• Para piyasası fonları (PPF), “risksiz liman” kimliğini kaybederek gölge bankacılığın yeni taşıyıcısı haline gelebilir.
• Fonlar arası borç döngüsü, teminatsız kaldıraçla fiyat üzerinden teminat yaratma (self-funded leverage) riskini büyütüyor.
• Bu dinamik, fark edilmezse likidite sarmalı ve sistemik finansal kriz tetikleyicisine dönüşebilir.
Piyasada görünmeyen ama hissedilen bir şey var: para piyasası fonlarının yapısı değişiyor.
Bir zamanlar “risksiz kısa vadeli araçlar” olarak bilinen PPF’ler, artık finansal sistemin en tehlikeli kaldıraç noktalarından biri olma yolunda ilerliyor olabilir.
Mekanizma basit, sonuç yıkıcı:
Bir serbest fon (A), hisse pozisyonunu büyütmek istiyor ama sermayesi yetmiyor.
Bir para piyasası fonu (B), mevduattan daha yüksek getiri arıyor.
A fonu, “Bana 5 milyar TL ver, %8 ödeyeyim” diyor.
B fonu kabul ediyor — çünkü piyasada faiz %5. Aradaki %3 fark “risk primi.”
Ama ortada teminat yok. Teminat, yalnızca “hisse fiyatının yükselmesi.”
Bu, kendi kendini fonlayan bir yapı: hisse fiyatı yükseldikçe teminat artıyor, teminat arttıkça borçlanma kapasitesi büyüyor.
Finans literatüründe bu pro-cyclical leverage (döngüsel kaldıraç) olarak bilinir — ve krizleri başlatan ana mekanizmadır.
Bir Gölge Bankacılık Döngüsü:
Artık bu fonlar repo, mevduat veya bono fonu değil; regülasyon dışı kredi yaratım merkezleri.
Takasbank ya da BDDK kayıtlarında görünmeyen bu borç ilişkileri, “karşılıklı mutabakat” şeklinde yürür.
Sonuç: bilançoların dışında, görünmeyen bir para arzı.
Bu, merkez bankasının kontrol etmediği bir gizli parasal genişleme modelidir.
Likidite bolmuş gibi görünür, faiz farkları anlamsızlaşır, fon getirileri yapay biçimde yükselir.
Ama bu likidite, “emanet paradır.”
Bir gün biri çekilmek isterse zincir kırılır, likidite sarmalı başlar.
Küçük yatırımcı “risksiz getiri” sanır ama gerçekte fonun kasasındaki faiz, kaldıraçlı hisse pozisyonlarından gelir.
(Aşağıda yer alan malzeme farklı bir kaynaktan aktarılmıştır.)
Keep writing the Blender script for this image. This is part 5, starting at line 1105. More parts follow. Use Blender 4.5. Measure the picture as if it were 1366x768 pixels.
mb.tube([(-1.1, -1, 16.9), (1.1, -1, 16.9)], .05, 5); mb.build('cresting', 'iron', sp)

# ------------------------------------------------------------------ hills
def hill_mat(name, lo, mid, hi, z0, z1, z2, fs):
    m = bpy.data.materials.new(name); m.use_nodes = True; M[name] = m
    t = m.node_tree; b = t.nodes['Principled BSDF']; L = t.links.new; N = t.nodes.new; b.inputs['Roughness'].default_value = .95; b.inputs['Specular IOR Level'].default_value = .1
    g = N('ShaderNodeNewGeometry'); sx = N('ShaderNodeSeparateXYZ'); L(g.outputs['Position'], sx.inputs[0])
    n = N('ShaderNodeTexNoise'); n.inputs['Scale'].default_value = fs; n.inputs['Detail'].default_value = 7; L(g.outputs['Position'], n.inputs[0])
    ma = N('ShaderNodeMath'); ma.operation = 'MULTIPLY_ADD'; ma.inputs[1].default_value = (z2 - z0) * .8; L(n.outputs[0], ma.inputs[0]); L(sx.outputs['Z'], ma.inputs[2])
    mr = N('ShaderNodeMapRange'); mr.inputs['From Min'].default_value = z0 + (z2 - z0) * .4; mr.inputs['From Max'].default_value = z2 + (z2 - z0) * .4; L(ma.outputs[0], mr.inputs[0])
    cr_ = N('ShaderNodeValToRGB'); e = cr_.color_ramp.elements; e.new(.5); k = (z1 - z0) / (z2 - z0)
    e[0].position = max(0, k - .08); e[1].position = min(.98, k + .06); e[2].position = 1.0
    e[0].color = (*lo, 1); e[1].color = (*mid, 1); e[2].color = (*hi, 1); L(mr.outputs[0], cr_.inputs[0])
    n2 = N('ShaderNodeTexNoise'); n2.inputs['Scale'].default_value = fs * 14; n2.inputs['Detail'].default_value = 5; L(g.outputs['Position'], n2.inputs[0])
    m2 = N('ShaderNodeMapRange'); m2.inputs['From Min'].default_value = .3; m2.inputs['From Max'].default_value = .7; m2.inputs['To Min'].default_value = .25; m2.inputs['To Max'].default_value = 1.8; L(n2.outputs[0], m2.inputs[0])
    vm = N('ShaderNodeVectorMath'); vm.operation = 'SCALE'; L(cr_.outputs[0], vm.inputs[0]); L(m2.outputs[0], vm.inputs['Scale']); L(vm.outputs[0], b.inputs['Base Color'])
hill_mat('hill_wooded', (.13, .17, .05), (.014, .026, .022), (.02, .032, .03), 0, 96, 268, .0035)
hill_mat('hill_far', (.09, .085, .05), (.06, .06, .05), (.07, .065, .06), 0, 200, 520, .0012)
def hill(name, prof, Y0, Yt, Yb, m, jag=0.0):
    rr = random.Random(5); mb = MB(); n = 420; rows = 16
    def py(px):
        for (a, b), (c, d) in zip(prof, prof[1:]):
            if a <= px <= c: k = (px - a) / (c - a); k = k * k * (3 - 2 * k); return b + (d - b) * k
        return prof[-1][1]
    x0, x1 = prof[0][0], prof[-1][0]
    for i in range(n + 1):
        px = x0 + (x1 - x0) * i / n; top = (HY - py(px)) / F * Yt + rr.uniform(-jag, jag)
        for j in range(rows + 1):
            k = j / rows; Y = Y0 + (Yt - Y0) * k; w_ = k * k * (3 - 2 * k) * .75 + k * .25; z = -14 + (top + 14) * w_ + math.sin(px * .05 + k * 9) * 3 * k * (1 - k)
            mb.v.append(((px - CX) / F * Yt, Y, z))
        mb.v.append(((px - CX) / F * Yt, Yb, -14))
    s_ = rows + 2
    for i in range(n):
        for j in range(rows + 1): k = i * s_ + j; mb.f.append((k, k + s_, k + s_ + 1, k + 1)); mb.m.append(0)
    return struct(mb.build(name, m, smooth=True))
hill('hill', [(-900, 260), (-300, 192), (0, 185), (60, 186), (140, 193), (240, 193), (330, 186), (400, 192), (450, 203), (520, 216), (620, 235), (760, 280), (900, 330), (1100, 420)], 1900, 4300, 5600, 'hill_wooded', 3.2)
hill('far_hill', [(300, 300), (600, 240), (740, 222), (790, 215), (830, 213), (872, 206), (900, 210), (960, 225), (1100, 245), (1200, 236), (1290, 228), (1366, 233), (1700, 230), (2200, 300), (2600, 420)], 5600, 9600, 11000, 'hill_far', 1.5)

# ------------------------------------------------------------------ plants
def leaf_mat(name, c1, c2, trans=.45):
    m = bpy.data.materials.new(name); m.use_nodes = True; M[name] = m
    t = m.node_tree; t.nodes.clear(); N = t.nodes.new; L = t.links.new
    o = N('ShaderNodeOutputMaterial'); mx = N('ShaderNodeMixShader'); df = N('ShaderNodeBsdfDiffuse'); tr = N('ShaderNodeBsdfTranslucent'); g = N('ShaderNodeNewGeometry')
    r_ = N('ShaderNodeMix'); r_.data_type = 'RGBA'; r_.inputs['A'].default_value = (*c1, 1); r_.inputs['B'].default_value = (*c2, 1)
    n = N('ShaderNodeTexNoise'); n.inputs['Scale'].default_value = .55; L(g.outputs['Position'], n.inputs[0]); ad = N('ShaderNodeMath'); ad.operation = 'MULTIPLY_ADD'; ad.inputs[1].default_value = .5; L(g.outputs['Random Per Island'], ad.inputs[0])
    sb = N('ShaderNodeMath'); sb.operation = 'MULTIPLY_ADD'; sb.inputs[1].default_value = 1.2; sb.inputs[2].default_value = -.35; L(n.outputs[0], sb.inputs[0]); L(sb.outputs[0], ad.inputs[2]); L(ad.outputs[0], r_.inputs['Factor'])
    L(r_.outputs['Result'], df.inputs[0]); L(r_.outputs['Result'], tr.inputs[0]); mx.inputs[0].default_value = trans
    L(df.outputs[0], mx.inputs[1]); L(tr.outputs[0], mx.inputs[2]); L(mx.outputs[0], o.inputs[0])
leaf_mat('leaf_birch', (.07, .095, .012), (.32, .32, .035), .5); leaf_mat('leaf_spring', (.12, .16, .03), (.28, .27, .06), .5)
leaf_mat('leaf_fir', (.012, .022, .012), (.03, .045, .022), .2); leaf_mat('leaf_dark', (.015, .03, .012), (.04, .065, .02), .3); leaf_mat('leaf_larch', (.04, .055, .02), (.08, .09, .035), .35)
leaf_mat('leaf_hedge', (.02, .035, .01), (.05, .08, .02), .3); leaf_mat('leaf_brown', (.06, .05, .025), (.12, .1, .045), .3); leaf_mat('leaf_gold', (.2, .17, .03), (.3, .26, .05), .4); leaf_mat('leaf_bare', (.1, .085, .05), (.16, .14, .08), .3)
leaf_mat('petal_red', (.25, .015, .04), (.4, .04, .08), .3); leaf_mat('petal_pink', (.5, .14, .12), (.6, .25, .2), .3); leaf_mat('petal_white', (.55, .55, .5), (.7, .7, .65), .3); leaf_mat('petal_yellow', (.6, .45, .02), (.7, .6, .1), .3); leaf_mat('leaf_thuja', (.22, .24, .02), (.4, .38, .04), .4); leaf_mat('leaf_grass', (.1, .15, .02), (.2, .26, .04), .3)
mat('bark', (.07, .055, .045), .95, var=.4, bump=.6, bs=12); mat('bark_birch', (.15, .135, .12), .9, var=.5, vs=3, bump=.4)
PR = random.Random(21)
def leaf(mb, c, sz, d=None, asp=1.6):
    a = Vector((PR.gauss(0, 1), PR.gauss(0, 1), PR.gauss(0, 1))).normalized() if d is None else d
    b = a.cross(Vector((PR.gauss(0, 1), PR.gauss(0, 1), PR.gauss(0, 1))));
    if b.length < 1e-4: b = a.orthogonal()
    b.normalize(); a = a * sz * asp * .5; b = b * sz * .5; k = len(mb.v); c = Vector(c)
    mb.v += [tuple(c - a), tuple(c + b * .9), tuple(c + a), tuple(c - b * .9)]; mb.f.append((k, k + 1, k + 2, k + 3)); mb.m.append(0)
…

Yani halkın parasına bilanço dışı risk enjekte edilir.
Hisse fiyatı düşerse o %8 faiz “getiri” değil, “zarar” olarak döner.
Makro Sonuç: Sistemik Riskin Yeni Merkezi
“Risksiz” görünen fonlar artık “riskli fonların teminatı” haline geliyor.
Bu, tam anlamıyla ters vade dönüşümüdür (reverse maturity transformation) — kısa vadeli fonlarla uzun vadeli risklerin finanse edilmesi.
Likidite sıkıştığı anda fonlama zinciri donar; “sonsuz para” algısı çöker.
Eğer bu model erken teşhis edilmezse, Türkiye finans sisteminde “fonlar arası faiz arbitrajı” bir süre sonra gölge bankacılıkla gizlenmiş kaldıraçlı bir Ponzi döngüsüne dönüşebilir.
Ve her Ponzi gibi, “en son giren kaybeder.”
Fonlar arası borç mekanizması, bugün sadece bir finans mühendisliği detayı gibi görünebilir.
Ama yarın, Türkiye’nin finansal istikrarını sarsacak zincirleme reaksiyonun fitilini ateşleyebilir.
PPF’ler artık sadece bir yatırım aracı değil; regülasyon gecikirse krizin görünmez kapısı.